■ **Task goal**
The required output consists solely of the lines from the top of the listing through the line containing "R = math.radians", transcribed exactly.

■ **Data provided**
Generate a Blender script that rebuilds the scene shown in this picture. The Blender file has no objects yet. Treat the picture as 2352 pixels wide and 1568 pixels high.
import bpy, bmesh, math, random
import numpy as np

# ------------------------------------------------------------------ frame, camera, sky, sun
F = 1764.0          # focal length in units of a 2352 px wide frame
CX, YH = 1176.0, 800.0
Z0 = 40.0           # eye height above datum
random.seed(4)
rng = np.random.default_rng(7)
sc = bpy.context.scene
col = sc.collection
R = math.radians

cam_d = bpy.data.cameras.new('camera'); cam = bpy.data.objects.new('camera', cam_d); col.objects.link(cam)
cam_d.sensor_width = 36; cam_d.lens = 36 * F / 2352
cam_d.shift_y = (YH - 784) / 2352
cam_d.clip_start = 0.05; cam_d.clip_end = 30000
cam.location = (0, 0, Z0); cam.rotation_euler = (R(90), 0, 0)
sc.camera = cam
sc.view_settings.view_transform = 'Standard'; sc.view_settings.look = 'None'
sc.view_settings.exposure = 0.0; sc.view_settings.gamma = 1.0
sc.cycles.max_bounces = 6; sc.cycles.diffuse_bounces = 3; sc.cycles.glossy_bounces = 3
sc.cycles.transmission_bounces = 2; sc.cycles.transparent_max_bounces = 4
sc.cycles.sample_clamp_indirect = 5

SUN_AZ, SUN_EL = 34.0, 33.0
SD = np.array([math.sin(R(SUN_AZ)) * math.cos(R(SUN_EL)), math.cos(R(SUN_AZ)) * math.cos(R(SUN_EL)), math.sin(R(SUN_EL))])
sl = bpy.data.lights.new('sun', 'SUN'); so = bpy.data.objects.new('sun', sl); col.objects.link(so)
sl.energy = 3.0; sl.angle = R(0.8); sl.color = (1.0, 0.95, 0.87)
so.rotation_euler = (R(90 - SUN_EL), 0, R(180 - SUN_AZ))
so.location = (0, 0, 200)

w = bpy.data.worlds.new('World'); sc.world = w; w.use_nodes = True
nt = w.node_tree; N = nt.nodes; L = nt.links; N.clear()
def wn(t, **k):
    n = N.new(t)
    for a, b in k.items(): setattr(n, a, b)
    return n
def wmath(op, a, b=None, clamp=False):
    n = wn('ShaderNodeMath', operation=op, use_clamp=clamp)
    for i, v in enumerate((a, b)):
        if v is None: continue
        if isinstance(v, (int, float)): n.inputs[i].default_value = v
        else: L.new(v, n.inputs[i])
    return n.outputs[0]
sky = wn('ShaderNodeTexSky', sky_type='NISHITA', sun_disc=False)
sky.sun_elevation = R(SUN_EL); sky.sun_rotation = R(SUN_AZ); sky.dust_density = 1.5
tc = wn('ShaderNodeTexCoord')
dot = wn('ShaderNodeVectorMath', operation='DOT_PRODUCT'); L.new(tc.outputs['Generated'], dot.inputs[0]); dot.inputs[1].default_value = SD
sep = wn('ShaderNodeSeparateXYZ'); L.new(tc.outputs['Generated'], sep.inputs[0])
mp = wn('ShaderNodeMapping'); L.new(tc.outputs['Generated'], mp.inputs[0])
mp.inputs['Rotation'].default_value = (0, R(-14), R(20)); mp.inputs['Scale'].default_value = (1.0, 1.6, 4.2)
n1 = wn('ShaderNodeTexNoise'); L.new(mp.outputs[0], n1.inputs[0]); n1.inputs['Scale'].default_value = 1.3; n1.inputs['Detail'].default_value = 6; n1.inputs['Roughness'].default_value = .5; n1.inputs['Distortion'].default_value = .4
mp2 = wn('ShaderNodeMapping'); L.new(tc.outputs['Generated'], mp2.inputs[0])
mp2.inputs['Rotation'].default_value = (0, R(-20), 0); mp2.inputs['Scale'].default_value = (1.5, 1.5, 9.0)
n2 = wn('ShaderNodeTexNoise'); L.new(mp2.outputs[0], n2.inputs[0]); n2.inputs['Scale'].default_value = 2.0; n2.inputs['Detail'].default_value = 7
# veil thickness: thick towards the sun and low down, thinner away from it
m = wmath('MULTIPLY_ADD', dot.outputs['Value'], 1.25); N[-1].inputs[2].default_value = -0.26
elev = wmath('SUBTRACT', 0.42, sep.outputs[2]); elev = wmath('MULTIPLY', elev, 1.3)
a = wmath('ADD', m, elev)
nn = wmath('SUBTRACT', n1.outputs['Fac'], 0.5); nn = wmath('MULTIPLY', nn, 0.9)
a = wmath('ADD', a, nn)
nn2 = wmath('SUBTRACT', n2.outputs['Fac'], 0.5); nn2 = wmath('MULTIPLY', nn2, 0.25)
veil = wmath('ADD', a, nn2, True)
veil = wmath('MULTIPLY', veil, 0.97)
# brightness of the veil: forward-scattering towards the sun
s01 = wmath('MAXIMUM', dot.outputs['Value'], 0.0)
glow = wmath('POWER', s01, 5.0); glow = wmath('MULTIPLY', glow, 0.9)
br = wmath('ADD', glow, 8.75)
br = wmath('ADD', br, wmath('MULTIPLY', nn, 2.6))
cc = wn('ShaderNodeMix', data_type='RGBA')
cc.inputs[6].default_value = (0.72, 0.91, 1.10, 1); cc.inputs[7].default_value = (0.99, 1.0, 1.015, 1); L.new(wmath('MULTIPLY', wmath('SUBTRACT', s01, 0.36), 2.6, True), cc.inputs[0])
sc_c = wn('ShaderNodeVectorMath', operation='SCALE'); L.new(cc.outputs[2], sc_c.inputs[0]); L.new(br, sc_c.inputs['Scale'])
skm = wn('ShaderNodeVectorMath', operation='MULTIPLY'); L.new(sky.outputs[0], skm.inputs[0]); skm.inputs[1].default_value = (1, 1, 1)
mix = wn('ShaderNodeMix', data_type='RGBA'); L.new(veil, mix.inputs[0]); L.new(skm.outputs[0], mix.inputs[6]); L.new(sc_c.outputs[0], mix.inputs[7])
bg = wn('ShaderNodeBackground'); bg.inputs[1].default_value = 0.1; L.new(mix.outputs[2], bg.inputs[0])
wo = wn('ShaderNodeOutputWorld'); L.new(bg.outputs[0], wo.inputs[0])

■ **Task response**
Generate a Blender script that rebuilds the scene shown in this picture. The Blender file has no objects yet. Treat the picture as 2352 pixels wide and 1568 pixels high.
import bpy, bmesh, math, random
import numpy as np

# ------------------------------------------------------------------ frame, camera, sky, sun
F = 1764.0          # focal length in units of a 2352 px wide frame
CX, YH = 1176.0, 800.0
Z0 = 40.0           # eye height above datum
random.seed(4)
rng = np.random.default_rng(7)
sc = bpy.context.scene
col = sc.collection
R = math.radians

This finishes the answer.